(What is needed):
Using the data below, copy each line that includes the word "scene".
╭─ Raw data
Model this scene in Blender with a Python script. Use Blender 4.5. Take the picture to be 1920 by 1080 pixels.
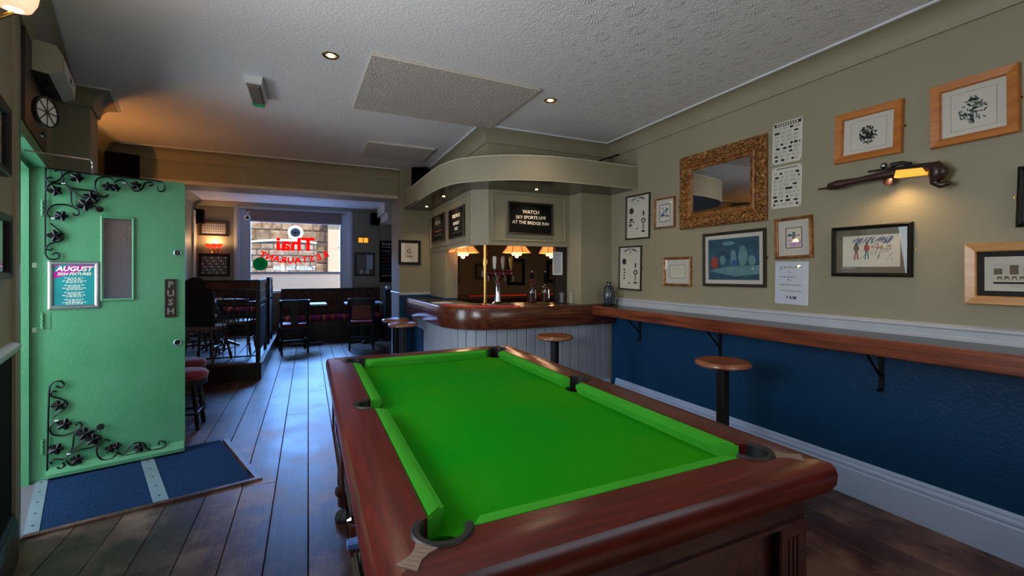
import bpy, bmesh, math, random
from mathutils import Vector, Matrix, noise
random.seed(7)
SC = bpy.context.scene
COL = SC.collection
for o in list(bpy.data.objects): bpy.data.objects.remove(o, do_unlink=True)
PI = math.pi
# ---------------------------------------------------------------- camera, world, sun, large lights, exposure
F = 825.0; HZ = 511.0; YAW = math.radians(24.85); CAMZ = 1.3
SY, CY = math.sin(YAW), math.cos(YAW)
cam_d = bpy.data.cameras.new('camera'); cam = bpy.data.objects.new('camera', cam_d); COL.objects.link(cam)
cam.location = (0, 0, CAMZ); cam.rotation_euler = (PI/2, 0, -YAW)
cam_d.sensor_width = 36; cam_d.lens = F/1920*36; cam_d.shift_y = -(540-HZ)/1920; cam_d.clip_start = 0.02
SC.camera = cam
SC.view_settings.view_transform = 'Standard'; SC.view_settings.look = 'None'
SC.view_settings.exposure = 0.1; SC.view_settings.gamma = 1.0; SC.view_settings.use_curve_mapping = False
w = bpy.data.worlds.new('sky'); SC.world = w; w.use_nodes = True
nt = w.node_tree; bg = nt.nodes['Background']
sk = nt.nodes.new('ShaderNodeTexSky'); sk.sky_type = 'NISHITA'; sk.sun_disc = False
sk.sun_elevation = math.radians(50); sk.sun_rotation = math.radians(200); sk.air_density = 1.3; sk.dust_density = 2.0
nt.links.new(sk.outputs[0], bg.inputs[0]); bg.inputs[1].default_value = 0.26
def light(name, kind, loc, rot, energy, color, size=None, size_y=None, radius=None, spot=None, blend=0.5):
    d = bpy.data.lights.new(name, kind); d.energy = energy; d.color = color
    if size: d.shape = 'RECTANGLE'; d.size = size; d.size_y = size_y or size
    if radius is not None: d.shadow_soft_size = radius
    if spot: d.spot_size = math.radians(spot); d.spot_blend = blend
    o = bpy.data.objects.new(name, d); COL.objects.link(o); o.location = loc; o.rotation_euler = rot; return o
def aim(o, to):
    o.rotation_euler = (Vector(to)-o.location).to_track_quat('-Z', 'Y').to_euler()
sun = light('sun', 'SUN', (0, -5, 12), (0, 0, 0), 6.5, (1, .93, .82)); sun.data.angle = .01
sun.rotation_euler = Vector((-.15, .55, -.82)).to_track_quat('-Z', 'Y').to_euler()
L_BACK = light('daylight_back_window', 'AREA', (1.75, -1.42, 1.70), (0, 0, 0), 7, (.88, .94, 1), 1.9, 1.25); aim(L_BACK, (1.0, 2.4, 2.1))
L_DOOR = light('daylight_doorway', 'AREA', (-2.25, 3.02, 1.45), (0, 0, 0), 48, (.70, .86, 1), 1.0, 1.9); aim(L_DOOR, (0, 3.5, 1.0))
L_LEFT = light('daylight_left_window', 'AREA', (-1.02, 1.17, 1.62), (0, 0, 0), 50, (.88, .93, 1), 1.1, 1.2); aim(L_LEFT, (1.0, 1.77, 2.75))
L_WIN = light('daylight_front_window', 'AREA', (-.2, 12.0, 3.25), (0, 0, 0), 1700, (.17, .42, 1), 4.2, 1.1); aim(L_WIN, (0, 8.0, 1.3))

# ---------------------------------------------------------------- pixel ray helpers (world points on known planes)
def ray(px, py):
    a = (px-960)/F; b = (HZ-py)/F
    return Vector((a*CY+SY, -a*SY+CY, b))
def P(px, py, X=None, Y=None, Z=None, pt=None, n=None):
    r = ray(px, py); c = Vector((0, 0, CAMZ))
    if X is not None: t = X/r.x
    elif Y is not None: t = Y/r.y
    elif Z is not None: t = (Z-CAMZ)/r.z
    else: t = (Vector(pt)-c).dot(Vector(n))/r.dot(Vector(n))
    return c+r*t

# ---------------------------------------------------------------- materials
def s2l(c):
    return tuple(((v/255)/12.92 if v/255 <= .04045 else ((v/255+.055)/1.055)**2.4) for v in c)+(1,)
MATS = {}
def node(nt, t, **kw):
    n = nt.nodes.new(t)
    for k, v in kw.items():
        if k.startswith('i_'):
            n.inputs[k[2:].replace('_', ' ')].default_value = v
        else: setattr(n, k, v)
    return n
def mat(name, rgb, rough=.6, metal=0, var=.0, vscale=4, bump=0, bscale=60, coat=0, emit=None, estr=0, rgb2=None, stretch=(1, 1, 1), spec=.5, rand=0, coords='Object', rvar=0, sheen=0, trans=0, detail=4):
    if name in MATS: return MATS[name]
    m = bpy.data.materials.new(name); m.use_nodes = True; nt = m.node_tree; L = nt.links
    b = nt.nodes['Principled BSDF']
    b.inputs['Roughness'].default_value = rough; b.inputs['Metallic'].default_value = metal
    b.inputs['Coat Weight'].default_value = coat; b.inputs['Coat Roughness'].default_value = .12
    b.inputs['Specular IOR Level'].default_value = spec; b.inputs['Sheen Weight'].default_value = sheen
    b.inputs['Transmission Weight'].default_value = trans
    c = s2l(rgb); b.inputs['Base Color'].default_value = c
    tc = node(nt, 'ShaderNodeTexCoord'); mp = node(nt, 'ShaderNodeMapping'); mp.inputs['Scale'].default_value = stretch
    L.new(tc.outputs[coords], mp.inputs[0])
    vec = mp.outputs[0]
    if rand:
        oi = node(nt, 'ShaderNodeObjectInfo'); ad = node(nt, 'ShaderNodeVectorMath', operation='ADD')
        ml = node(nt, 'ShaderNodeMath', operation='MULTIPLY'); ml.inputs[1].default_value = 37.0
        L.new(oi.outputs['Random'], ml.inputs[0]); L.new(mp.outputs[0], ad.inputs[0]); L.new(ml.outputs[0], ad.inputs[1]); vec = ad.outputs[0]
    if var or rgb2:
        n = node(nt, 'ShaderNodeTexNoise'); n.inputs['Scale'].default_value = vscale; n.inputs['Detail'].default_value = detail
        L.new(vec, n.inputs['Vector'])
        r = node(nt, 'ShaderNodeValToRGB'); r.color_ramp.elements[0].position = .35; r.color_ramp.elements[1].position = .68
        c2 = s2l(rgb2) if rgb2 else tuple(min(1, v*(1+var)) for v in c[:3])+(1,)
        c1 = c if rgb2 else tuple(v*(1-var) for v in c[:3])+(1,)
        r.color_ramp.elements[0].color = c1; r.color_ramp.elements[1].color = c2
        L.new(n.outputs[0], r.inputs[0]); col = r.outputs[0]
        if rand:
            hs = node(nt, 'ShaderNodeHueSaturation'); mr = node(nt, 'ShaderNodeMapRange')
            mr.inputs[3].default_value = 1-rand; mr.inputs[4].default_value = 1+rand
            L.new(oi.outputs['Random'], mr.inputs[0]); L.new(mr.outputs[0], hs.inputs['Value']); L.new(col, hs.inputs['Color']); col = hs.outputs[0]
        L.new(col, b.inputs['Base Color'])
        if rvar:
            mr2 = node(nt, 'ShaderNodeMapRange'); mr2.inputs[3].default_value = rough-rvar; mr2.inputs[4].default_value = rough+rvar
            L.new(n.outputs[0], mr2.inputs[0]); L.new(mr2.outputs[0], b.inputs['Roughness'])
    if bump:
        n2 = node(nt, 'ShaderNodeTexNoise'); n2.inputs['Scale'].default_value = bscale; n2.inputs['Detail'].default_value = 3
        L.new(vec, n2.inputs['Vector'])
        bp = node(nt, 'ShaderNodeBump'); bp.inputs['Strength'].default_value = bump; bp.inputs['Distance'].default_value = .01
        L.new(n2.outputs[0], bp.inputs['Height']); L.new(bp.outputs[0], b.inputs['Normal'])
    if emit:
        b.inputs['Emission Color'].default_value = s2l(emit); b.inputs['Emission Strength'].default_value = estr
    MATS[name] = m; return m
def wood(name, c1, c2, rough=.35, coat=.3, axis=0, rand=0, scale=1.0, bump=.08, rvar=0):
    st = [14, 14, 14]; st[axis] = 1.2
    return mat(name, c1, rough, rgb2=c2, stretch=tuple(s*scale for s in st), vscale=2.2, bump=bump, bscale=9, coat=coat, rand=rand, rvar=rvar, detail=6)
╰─
(Reply):
Model this scene in Blender with a Python script. Use Blender 4.5. Take the picture to be 1920 by 1080 pixels.
SC = bpy.context.scene